We were not high-end, but not hostels.

Can’t speak to SEA yet, but you should be able to find a pretty decent 1 bedroom in 85% of LATAM for $500-$750 per month depending on where you go.

Assume you’re spending another $200ish per month on transportation and $200ish on gyms and co-working spaces, and you’ve still got a decent budget to eat out, take dance and language classes, or do whatever else floats your boat.

You’ll still have to be mindful of your spending, but it should be reasonably comfortable.

I’m solo in Puerto Escondido, Mexico right now and have a monthly spending budget of about $3750. I eat out twice a day and spend about as much on food and drinks per month as I do on rent ($650 in the hip part of town for a modern studio w/ a full-sized bed and great amenities - pool, A/C, hot & cold water shower, 2 cleanings per week, steps from the beach/strip, etc).

We stayed in a high end hotel in Thailand that cost us close to $3100 a night. So no it’s not high end. Not cheap either though.

If you went to one place and rented an Airbnb apartment for a month instead of hopping from hotel to hotel, that would make it much more feasible.

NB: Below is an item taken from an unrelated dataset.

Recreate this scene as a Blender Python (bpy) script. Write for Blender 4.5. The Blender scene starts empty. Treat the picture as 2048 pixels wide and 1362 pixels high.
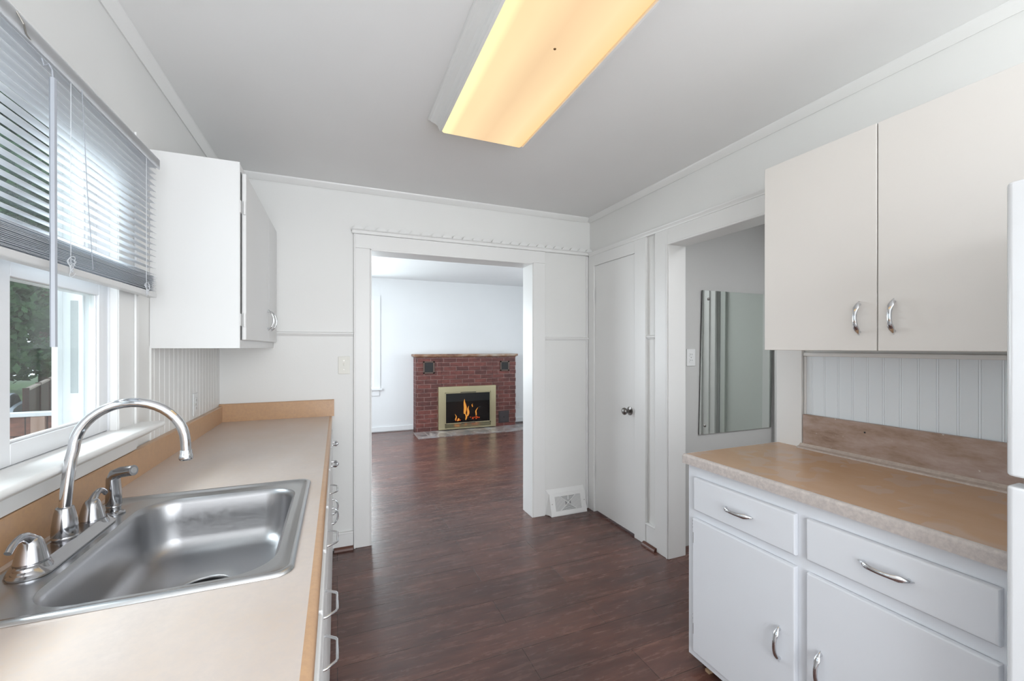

I spent about $2-3000 CAD per month traveling Southeast Asia, and this was while staying in private rooms in either hostels or guest houses. And during high season. This was while eating out, getting massages, not really thinking too much about spending when I was out and about. But I don’t tend to buy that many things. So depends on your habits.

Everything is relative.

I went to S. Korea for two weeks last year and stayed in Marriott-level properties that were nice, but not super luxury. (Seoul, Busan, Boseong)

We spent $150-$200/nt on lodging alone, and about $100/day on food (casual lunch and nice-ish dinner, but only one “fancy meal” on the whole trip).

Then also about $100-$150/day on transportation and activities (visiting Seoul Lotte World tower, a guided bike ride and food tour, a Busan nighttime boat tour, shopping, exploring food markets, etc.)

We spent about $4k for two weeks (half as much time as you’re planning) and I would consider that a nice trip but not even close to “high end”.

I did a similar trip to Argentina and Brazil (Buenos Aires, Rio, São Paulo) and the budget was similar. We stayed in slightly nicer properties but still not ultra luxury at all.

Personally, I would consider $3100/month for two people including lodging, food, transportation, activities, and gifts/souvenirs to be quite frugal and close to a backpacker budget.

No, I wouldn’t consider that a high end budget, even excluding flights anywhere in SA or SEA. Adding in the cost of flights for two people, depending on where you’re from, it could be a tight budget in plenty of countries in those regions.

Taking flights into account could drop you well into the budget territory. For instance, from the US, you could easily chew up half the budget on flights just getting to SEA. That could put you into a very tight budget for two people.

Not even close to high end, just simply comfortable travel. If Vietnam this will get you quite far, but in e.g., Chile - not at all.

$3100 for two people? So $1500 per person?